La destruction de l'espace
public par le zonage monofonctionnel
Longtemps, composer la ville consistait à dessiner des
rues, des places censées à la fois être des lieux du vivre
ensemble, du bouger ensemble, de la rencontre, à pied ou à
cheval. Les moyens de déplacements étaient limités, aussi
le dessin de la ville s'est fait avec une forme de modestie dans
l'échelle des compositions. Il fallait lier les espaces de la
manière la plus simple bien sûr, mais la moins
désagréable aussi, puisqu'à pied on ressent davantage les
barrières et autres éléments incongrument
placés.
Avec le XXe siècle sont arrivés d'un seul coup
dans les villes toutes les mobilités mécaniques, tramways,
métros, trains et automobiles. Mais Jean-Marie Duthilleul (2012) estime
que les espaces de la ville n'ont pas été reconçus autour
de cette nouvelle donne de la vie urbaine. Il explique ainsi que
« ces espaces sont devenus de plus en plus encombrés,
difficiles à vivre et à gérer, jusqu'à ce que,
autour des années 1940, prennent forme des théories qui allaient
se révéler dramatiques pour la vie urbaine : les
théories de la séparation des réseaux par modes, puis des
territoires par fonction. Il s'agissait, pour gérer la
complexité, de « séparer les variables ». Ce
faisant, on a coupé la ville en morceaux et détruit la fine
alchimie d'activités humaines génératrice de la richesse
urbaine. Il en a résulté des découpages de la ville en
zones, optimisées par fonctions, reliées entre elles par ce que
l'on a appelé des transports (...), sans souci de la qualité du
trajet si ce n'est son efficacité ».
Regardons le Bas Chantenay : c'est une zone
monofonctionnelle (activités industrielles, de stockage et de
manutention) dont l'unique accès se fait par la voiture, excepté
une ligne de bus au demeurant bien trop esseulée pour un si vaste
territoire. Et s'il y a eu desserte par train, elle est aujourd'hui anecdotique
puisque la gare de Chantenay, mise à part sa fonction logistique, n'est
desservie que par quatre arrêts de TER chaque jour.

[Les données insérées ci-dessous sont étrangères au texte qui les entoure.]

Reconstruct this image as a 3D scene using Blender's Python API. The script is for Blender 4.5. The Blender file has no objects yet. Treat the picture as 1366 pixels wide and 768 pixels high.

Nous avons envie de croire, après ces quelques
remarques, que le Bas Chantenay est un laboratoire presque exhaustif pour
analyser les carences de qualité urbaine qu'ont engendrées sur un
territoire un phénomène bien connu de nos agglomérations
françaises. Ce phénomène, ce sont des années
d'industrialisation rapide, caractérisées par une apparente
absence de stratégie urbaine que l'on pourrait attribuer à la
période d'euphorie économique, suivies d'autres années de
désindustrialisation qui là aussi ont fait montre d'une absence
d'organisation urbaine, liée cette fois-ci peut-être à une
déprime, ou une paralysie collective.
On peut s'interroger sur cette érosion de ce qui a
été identifié, il y a peu longtemps, comme faisant partie
intégrante de l'espace public. Est-ce, comme on vient de l'aborder,
lié à une mutation des formes de communication, à un
changement radical dans l'organisation de nos sociétés modernes,
ou bien à un échec de la fabrique de la ville depuis l'ère
industrielle ? Il est possible que tous soient liés, mais il n'en
reste pas moins que nous nous devons aujourd'hui, en tant que
« dessinateurs de ville » de se pencher avec le maximum
d'attention sur ce qui fait l'espace public aujourd'hui.